The world says you are its product. The Word says you are from Heaven.
“They are not of the world, even as I am not of it.” John 17:16

The world says works bring you to your identity. The Word says walk in your identity and works follow.
“Very truly I tell you, whoever believes in me will do the works I have been doing, and they will do even greater things than these, because I am going to the Father.” John 14:12

Changing our minds about these things brings us closer to God and deepens our relationship with Him. Learning to live from God’s perspective and accepting the opposites attracts us to Him and Him to us. Once you accept your identity as a child of God, you become full, you overflow, and you walk in power. Don’t let the world tell you otherwise.

The Unglamorous Mission

Let’s face it. To many of us in the Christian faith, missionaries are rock stars. They go off to foreign lands, risking life and limb to do God’s work. They come back with amazing testimonies of healing and miracles and if we’re honest we get a little jealous. At least, I do. That’s because I would love to do what they do. I want to serve God in a big way. Being a missionary seems big and everything else seems small to a human’s way of thinking.

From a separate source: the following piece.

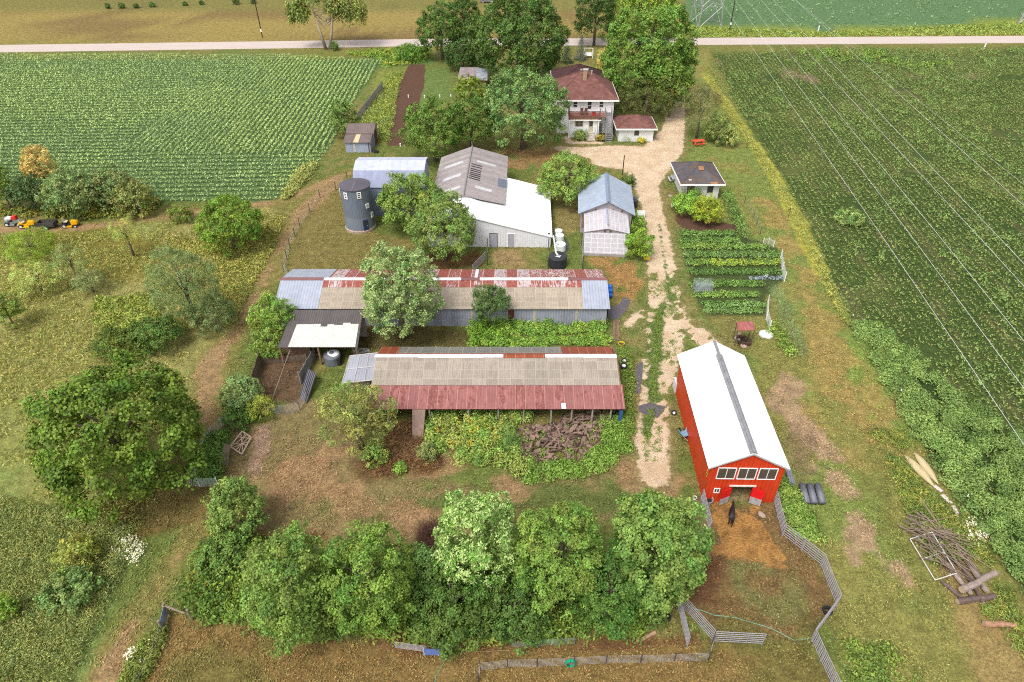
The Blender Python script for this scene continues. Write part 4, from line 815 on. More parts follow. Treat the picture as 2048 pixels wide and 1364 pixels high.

But we need to look at it from Jesus’s perspective. In Luke 15:4 Jesus tells the parable of the lost sheep: “Suppose one of you has a hundred sheep and loses one of them. Doesn’t he leave the ninety-nine in the open country and go after the lost sheep until he finds it?” He shows us that God cares about all his children individually. He doesn’t care more about the poor in another country than he does the rich person in America who doesn’t know Him. Missionary Heidi Baker has said, “Missions isn’t about where you are. It’s about where He is.”

Last summer I read Heidi’s book, Compelled by Love. It really got me interested in missions and I longed for an opportunity to do it. I wanted to travel to another country and minister to the people there, to pray for them. Little did I know he had an assignment for me right here at home.

I’ve written about my assignment at work on this blog. I know it was an assignment because He specifically asked me to do it. I was asked to pray and be a conduit for the Holy Spirit in my office. I prayed for Him to change the hearts and minds of co-workers and I worked to promote communication and team work at all levels, to support the ones who were discouraged, to show that respect and love work so much better than intimidation and manipulation.

It has taken me awhile to realize that this was a mission. God gave me the testimonies of international missionaries to prepare me for a spiritual fight in my workplace. It was difficult, it got ugly, but I continued to pray for all of us to pull through it because God loves the people in my office just as much as He loves people in other countries.

Nobody is going to write a book about it. I’m not going to get on stage somewhere and give the testimony. To us it seems so small, but to God it’s huge. When we change our perspective on what’s “glamorous” and what isn’t we see that even the smallest thing done for the Kingdom really isn’t small at all.